My general opinion of the book was agreement with Brands. There were non-essential ideas and statements that I disagree with. But as they don’t detract from the overall message of the book, I won’t go into them here.

“The Devil We Knew” was a fine example of the well-known statement by poet and philosopher George Santayana that “those who cannot remember the past are condemned to repeat it”. Brands’ excursion through 50 years of American history illustrates that concept quite well. I think an argument could be made that we are repeating many historical mistakes right now in Iraq. I think Kami mentioned that, and it was a thought I had as well as I read through this book. Frustrating!!!!

“The fact is that communism – not capitalism or democracy – has been the communists’ worst enemy. But nations have had to discover this for themselves. External force has usually succeeded only in delaying the discovery” (Brands 227). Brands cites the U.S. involvement and support of Chiang Kai-shek in China to support this statement. It seems intuitive to me that if communism is really as evil as we believe, and seeing as how our country is based upon the idea of moral people being able to make good choices regarding government, then it follows that given enough time, the citizens in communist countries will eventually create enough momentum for a successful revolution.
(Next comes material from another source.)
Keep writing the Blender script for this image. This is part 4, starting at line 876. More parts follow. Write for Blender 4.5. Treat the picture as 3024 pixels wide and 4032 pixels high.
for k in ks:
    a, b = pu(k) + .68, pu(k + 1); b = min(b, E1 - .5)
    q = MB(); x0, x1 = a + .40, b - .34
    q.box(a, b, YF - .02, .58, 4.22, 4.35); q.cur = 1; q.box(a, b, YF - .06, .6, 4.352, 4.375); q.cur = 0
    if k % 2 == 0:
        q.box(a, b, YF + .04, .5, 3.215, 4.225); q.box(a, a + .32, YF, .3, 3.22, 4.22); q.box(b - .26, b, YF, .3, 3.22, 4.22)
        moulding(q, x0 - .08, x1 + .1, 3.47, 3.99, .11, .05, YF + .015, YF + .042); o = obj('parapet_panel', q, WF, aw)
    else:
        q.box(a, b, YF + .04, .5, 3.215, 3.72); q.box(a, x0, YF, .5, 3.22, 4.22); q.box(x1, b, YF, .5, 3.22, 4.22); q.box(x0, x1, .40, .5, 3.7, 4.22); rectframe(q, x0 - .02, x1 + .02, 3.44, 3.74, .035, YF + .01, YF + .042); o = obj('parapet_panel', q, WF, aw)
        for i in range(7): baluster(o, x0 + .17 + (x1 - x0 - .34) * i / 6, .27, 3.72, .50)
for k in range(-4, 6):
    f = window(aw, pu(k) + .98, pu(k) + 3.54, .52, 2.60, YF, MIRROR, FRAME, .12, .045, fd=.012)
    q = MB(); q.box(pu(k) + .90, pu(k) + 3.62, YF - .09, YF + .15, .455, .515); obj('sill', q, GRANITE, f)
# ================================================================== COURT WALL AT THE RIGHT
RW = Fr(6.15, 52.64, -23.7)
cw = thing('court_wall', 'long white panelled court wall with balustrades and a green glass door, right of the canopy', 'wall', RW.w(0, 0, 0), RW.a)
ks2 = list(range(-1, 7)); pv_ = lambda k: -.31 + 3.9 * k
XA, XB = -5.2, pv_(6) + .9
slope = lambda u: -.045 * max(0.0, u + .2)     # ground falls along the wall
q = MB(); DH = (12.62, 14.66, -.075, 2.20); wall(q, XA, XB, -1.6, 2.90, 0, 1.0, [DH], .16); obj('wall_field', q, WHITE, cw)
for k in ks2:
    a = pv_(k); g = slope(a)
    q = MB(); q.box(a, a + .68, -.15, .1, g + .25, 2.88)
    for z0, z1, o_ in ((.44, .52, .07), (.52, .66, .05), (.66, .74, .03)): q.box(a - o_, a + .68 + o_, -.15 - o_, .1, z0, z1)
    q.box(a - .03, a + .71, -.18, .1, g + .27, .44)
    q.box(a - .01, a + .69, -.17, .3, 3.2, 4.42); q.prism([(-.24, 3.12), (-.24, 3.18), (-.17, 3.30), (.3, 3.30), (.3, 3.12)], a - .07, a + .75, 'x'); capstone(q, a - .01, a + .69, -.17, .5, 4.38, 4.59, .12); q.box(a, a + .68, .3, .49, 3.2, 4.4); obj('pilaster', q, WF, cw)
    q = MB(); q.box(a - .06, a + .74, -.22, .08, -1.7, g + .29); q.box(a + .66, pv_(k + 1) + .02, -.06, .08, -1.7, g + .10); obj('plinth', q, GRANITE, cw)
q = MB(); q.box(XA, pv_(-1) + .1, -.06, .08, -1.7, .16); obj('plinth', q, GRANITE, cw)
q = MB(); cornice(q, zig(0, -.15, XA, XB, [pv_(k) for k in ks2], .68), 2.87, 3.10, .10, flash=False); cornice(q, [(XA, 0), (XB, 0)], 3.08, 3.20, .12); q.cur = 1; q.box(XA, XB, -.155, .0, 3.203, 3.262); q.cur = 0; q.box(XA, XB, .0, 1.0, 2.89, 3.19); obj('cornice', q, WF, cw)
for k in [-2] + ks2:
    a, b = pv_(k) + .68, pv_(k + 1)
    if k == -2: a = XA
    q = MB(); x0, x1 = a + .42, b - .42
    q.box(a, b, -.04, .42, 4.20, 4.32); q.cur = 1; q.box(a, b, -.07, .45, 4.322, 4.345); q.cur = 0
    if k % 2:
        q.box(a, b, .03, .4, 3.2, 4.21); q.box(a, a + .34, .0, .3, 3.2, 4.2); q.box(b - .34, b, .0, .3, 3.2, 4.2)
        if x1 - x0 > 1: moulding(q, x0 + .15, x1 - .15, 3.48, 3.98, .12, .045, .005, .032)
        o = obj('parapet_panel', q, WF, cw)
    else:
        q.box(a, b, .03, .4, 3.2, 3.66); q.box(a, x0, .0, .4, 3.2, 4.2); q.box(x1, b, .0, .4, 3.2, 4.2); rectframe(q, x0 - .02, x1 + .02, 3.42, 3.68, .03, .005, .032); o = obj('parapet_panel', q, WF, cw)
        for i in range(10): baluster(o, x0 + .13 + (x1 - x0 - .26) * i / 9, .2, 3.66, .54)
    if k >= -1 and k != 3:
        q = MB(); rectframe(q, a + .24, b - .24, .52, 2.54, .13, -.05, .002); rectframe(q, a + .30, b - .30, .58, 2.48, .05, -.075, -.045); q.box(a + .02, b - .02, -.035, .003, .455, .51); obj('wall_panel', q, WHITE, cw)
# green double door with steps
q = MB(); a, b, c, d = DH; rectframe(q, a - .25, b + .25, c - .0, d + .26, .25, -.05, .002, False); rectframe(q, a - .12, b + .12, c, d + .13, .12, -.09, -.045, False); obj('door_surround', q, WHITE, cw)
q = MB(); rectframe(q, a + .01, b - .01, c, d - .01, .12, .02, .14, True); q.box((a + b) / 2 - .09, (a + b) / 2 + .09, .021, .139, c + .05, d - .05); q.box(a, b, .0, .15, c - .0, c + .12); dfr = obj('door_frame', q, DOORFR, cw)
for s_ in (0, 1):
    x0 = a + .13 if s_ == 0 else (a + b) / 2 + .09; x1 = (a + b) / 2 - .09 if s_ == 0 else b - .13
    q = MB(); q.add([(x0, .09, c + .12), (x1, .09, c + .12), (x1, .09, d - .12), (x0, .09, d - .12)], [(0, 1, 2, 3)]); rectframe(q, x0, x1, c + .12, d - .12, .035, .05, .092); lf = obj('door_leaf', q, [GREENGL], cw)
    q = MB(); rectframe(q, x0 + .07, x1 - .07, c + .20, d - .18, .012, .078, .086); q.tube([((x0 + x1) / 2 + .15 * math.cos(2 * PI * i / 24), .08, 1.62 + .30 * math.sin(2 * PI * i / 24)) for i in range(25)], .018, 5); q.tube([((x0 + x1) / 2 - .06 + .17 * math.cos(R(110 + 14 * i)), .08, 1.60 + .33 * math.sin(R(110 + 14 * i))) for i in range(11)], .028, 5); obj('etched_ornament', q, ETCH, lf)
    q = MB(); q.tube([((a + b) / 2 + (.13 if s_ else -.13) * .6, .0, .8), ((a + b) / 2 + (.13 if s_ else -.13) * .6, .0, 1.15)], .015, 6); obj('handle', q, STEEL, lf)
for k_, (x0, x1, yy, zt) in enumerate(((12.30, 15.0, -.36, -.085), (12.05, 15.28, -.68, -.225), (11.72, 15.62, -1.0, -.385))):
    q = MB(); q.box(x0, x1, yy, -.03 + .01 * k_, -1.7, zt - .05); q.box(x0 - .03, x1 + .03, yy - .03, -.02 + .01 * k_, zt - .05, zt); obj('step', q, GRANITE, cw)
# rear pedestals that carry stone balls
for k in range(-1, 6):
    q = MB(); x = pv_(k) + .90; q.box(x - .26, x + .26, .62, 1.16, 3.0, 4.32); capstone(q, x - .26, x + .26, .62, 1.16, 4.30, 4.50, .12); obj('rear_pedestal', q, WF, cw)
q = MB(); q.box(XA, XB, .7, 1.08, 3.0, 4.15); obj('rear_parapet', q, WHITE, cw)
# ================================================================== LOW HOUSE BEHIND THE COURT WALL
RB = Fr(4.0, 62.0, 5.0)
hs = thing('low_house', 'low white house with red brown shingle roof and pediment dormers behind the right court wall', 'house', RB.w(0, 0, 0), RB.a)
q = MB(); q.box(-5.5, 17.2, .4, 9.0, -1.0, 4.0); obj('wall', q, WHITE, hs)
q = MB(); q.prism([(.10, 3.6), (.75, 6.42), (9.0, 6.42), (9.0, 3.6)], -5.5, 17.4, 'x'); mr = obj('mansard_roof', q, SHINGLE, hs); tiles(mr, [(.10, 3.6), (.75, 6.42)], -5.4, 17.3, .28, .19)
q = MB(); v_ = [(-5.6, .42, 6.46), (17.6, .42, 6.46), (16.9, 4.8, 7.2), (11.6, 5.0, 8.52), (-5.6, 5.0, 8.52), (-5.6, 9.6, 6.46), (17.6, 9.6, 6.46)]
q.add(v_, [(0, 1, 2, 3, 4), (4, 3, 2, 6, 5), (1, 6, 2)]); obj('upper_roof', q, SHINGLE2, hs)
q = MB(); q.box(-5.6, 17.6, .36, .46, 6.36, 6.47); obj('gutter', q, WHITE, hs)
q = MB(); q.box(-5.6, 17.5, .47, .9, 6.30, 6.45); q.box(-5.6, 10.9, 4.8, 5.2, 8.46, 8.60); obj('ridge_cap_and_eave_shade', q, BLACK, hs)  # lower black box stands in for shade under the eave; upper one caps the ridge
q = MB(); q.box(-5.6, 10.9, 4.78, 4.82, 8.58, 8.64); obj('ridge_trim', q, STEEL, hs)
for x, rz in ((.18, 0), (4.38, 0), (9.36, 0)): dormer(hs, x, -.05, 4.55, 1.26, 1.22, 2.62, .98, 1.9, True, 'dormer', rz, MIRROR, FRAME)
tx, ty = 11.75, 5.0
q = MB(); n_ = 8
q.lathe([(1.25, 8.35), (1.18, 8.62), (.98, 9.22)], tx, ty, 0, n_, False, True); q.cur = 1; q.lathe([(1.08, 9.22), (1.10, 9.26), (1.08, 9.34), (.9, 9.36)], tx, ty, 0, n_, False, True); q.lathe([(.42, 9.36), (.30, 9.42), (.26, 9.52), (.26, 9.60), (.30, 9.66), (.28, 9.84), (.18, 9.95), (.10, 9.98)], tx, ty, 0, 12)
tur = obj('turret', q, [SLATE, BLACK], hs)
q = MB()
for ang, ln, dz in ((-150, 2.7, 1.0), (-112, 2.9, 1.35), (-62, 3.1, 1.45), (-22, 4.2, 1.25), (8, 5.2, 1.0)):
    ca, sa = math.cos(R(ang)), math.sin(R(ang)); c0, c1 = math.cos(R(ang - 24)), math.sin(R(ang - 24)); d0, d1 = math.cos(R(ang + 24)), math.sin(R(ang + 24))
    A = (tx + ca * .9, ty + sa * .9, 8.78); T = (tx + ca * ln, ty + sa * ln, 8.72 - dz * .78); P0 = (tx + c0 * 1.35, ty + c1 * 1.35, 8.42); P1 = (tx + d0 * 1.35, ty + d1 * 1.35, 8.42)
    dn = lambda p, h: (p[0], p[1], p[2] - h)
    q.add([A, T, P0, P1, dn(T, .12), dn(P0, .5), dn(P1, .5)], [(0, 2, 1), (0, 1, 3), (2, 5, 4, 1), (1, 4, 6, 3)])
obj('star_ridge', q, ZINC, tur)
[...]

A second point that Brands made that I quite agreed with was in regard to foreign policy in dealing with third world dictators. I thought he was correct in stating that their threat is minimal and that giving them the attention of our high level officials only lends credibility to their words. What they want is attention – and we routinely give them exactly what they want.

I found the economic impact of the Cold War to be extremely fascinating. It is obvious to me that many of our politicians make economic decisions based, not on a true understanding of economics, but on popularity polls. Always keeping re-election in mind inhibits politicians from becoming statesmen. The economic “expansion” that took place during the Cold War was mostly a mirage. The evidence lies in the inflation rate as well as our soaring national debt. As World War II ended the government tried to stem off the inevitable recession (caused by a sudden decrease in demand for goods) by creating need (which was funded by tax dollars in the form of American aid to foreign countries).

“The American economy, in 1945 the envy of the earth and the engine of global growth unprecedented in history, by the 1990s sputtered and faltered under the weight of four decades of military spending inconceivable before the Cold War” Brands 227).

The economy runs in cycles. Trying to stop a cycle from completing is like trying to dam a river with newspaper. It can work, but not forever. Of course, with their eyes on re-election and popularity polls, our elected officials aren’t willing to let things run. They must be doing something to justify their existence! The media attributes current economic cycles to the current president – which is extremely short-sighted and ignorant of them. And all too often American citizens feed right into that and demand action from their elected officials. I had to think of the movie “Men In Black” (forgive me for quoting a movie), when the Tommy Lee Jones character says, “A person is smart. People are dumb, panicky dangerous animals and you know it. Everything they've ever "known" has been proven to be wrong.” So true!

My final favorite quote from the book is this: “However bright, determined, and forceful the individuals who make up a president’s team are when they arrive in Washington, they soon discover that all their gifts are no match for the fact that only one person in the administration wields real power. Few presidents are secure enough in this power to genuinely appreciate counsel contrary to their inclinations. Even fewer advisers are willing to accept the designated-devil’s-advocate status that accompanies consistent objection. With everyone else, presidents like to hear that they are doing the right thing, and advisers quickly learn that influence rubs off on those who tell presidents what they like to hear” (Brands 82-3). It’s a long quote, but telling. The sign of a good leader – a statesman – is one who admires a person with the guts to tell it like it is.

So there we have a few of the thoughts I had while reading "The Devil We Knew". I am glad we had an opportunity to read this! It was a little dry at times but I thought the ideas were good and gave me some food for thought. I have finished "Milkweed" and hope to get some thoughts down on paper this week, if time permits. I have company coming next week and I thought it would be nice to have "no homework" for a little while! :-)


Kami said...

I like the quotes you chose a lot, even the Men in Black one! :) I agree about the economics too. I don't really know much about economics (maybe we should be adding a book about that to our list) but it makes sense what you said about the national debt, and I have heard before that the economy goes in a cycle. I think it's so frustrating too about statesmen vs. politicians trying to get re-elected. Errr.

Andrea said...

Okay, I thought what you had to say was excellent. I now feel like a loser that I made you all read this book and I am still only halfway through it. And, to be honest, I won't be finished with it until Tuesday due to the romantic few days I am spending alone with my husband, followed by the frantic catching up grading, followed by two solid days devoted to my novel to meet Kayli's deadline. So. But, I do have things to say.